A queda, divulgada na sexta (31) pelo Banco Central, foi influenciada pela antecipação de pagamentos do BNDES ao Tesouro Nacional, a venda de reservas internacionais e a melhoria da relação entre receitas e despesas do governo.
A última vez em que o endividamento caiu foi em dezembro de 2013, quando fechou o ano em 51,5% do PIB. De 2014 em diante, a trajetória foi de alta acelerada, puxada pelo desequilíbrio fiscal, agravado pela recessão econômica.
Felipe Salto, diretor-executivo da IFI (Instituição Fiscal Independente), considera o dado positivo, mas ressalta que ele foi alcançado com base “fundamentalmente em fatores extraordinários”.
“De estrutural destaca-se a queda dos juros, do custo da dívida, mas que em algum momento dentro de dois anos pode voltar a aumentar com o crescimento econômico mais elevado e as pressões inflacionárias retornando”, avalia.
De acordo com a IFI, se não houvesse a antecipação do BNDES e a venda de reservas, a dúvida bruta no ano passado teria sido superior a R$ 5,7 trilhões, ou 79% do PIB.
Apesar do desempenho no ano passado, o indicador permanece num patamar muito mais alto do que o registrado no início dos anos 2010.
Entre 2010 e 2014, variava entre 50% e 60%.
Segundo especialistas, para que haja uma trajetória de queda, sem dependência de fatores extraordinários, é preciso que o país volte a registrar superávits primários (receitas maiores que despesas, desconsiderado o pagamento de juros da dívida pública).
Em 2019, o déficit primário do setor público consolidado foi de R$ 61,87 bilhões ou 0,85% do PIB. Foi o sexto ano de resultado negativo, mas o rombo foi menos da metade da meta, de R$ 132 bilhões.
O Banco Central levantou R$ 137,7 bilhões em 2019 com a venda de dólares da reserva no mercado à vista, algo que não ocorria desde a crise de 2009. O BC defendeu a operação em um contexto de maior demanda de empresas que desejavam pagar dívidas no exterior antecipadamente.
Desembolsos do BNDES ao governo somaram R$ 121,7 bilhões, dos quais R$ 100 bilhões foram devolução antecipada de recursos, fora do cronograma pactuado de vencimentos.
Esses dois fatores foram preponderantes para diminuir a necessidade do país de emitir dívida.

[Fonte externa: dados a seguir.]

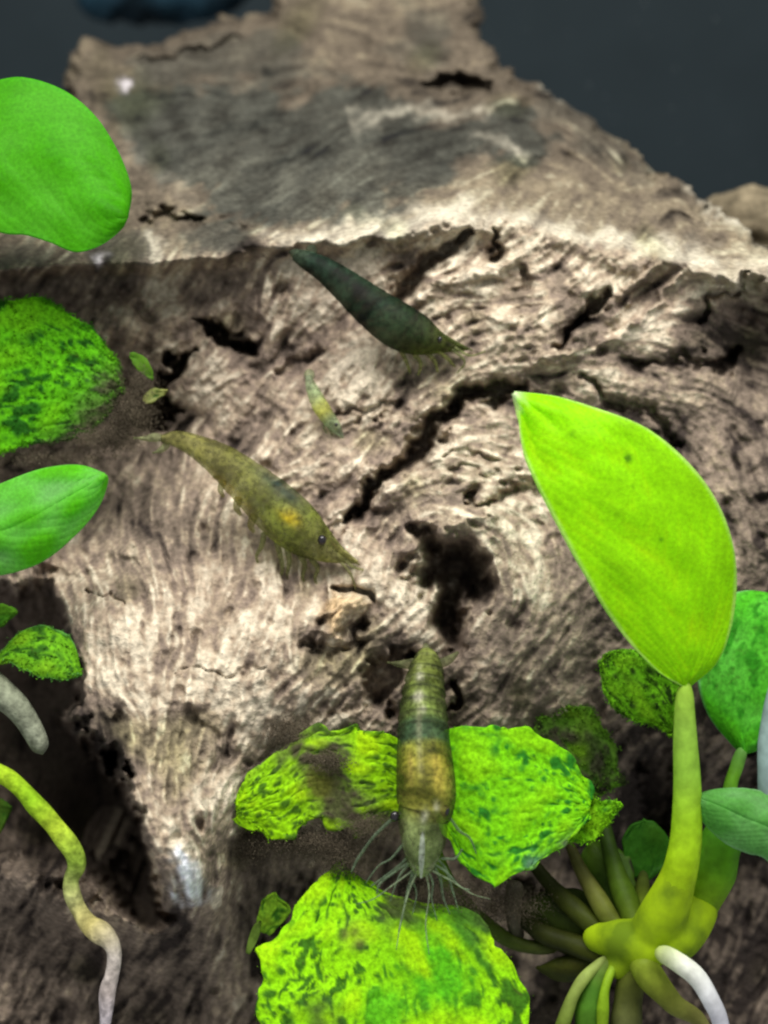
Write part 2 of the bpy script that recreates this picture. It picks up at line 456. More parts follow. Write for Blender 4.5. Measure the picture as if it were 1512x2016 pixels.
# raised ribs
RIBS = [([(560, 500, 14), (700, 482, 16), (850, 462, 14), (940, 445, 10)], 0.10), ([(1010, 500, 8), (900, 560, 16), (790, 600, 12)], 0.14),
        ([(1260, 520, 8), (1200, 600, 14), (1130, 690, 14), (1060, 720, 10)], 0.16), ([(1340, 560, 8), (1250, 640, 12), (1170, 690, 8)], 0.10),
        ([(930, 620, 8), (1010, 640, 14), (1080, 600, 8)], 0.08), ([(740, 1010, 10), (790, 940, 18), (860, 900, 12)], 0.08),
        ([(640, 1030, 8), (690, 960, 18), (760, 890, 10)], 0.10), ([(640, 1250, 14), (690, 1190, 22), (640, 1200, 10)], 0.22),
        ([(100, 1120, 8), (180, 1085, 16), (260, 1065, 10)], 0.12), ([(840, 1040, 8), (900, 1015, 12), (960, 1020, 8)], 0.14),
        ([(300, 385, 10), (400, 395, 14), (500, 440, 10)], 0.08), ([(800, 215, 10), (900, 205, 12), (1010, 195, 8)], 0.10), ([(900, 300, 8), (1000, 275, 12), (1080, 290, 8)], 0.08),
        ([(420, 470, 10), (560, 500, 8)], 0.06)]
for pl, dd in RIBS:
    w_ = window(pl, 80)
    rel[w_] -= dd * np.exp(-line_d(pl, WX[w_], WY[w_]) ** 2 * 0.9)

# relief: streaks along the grain, pits, soft lumps
rough = np.clip(idw([(300, 250, 0.40), (800, 250, 0.45), (600, 150, 0.45), (500, 330, 0.35), (350, 470, 0.25), (100, 500, 0.3), (1200, 350, 0.6), (500, 620, 1.2), (1050, 620, 1.25), (800, 800, 1.1), (1000, 950, 0.8), (1350, 800, 0.75), (330, 1250, 0.75), (600, 1250, 0.9), (1100, 1250, 0.8), (700, 1380, 1.3), (200, 1900, 1.1), (200, 600, 1.2), (560, 1050, 1.2), (440, 1650, 1.1)])[..., 0], 0.3, 1.5)
relief = (0.014 * g_coarse + 0.010 * g_mid) * np.clip(1 + 0.7 * n_big, 0.05, 2.4) + 0.010 * g_fine + 0.011 * n_mid + 0.013 * n_pit + 0.050 * n_big + 0.08 * n_huge
relief -= 0.055 * np.maximum(g_coarse - 1.0, 0) * 0.4
sharp = np.maximum(g_coarse - 1.5, 0) * 0.09 + np.maximum(g_mid - 1.5, 0) * 0.06 + np.maximum(n_mid - 1.5, 0) * 0.12      # open fissures and pits
rel = rel + 0.82 * (relief + sharp) * rough * (1 - 0.97 * hol * smooth(0.6, 1.8, deep))

DEPTH = D0 + rel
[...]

Em outra frente, o governo também obteve arrecadação significativa com leilões de petróleo e com dividendos de estatais. Isso ajudou a melhorar o resultado primário.
Questionado se a queda na dívida bruta se assentava sobre fatores não recorrentes, o chefe do departamento de Estatísticas do Banco Central, Fernando Rocha, disse não considerá-los exatamente extraordinários.
“O impacto que aconteceu na dívida bruta a partir das operações do BNDES foi medida de política fiscal, então essa é uma decisão tomada e executada pelo governo.”
“No caso das reservas é uma coisa diferente. A atuação do Banco Central em reservas —como o BC não se cansa de falar— é devido às condições próprias do mercado de câmbio”, acrescentou.
Por outro lado, Rocha ponderou que "certamente" uma trajetória de redução da dívida ao longo do tempo demandará um resultado primário no azul e "em montante adequado".
Em nota, o economista do Goldman Sachs Alberto Ramos disse que, no curto prazo, a dinâmica da dívida bruta pode mostrar alguma estabilização em função da Selic historicamente baixa e expectativa de uma aceleração gradual do crescimento real.
"Mas a melhoria da dinâmica da dívida a médio e longo prazo exigirá a entrega constante de superávits fiscais primários estruturais de pelo menos 1,5% do PIB", frisou.
Segundo Mauro Santos, professor da FGV em Brasília, a atual equipe econômica tem como um dos seus principais objetivos o equilíbrio da relação entre dívida e PIB.
Além da antecipação de pagamentos do BNDES e da venda de reservas, ele afirma que o quadro conjuntural de juros baixos também contribui para o recuo da dívida.
"Estamos num cenário convivência temporária com uma taxa Selic muito baixa, que é fruto de uma economia que não cresce", avalia.
Já Samuel Pessôa, também pesquisador da FGV, opina que é preciso persistir no ajuste, tanto na votação de projetos no Legislativo como na aprovação de reformas previdenciárias nos estados. "Acho que a gente está bem, sempre lembrando que no resultado recente há medidas fortuitas que não necessariamente serão sustentáveis no longo prazo. Portanto é preciso persistir na estratégia de ajuste fiscal".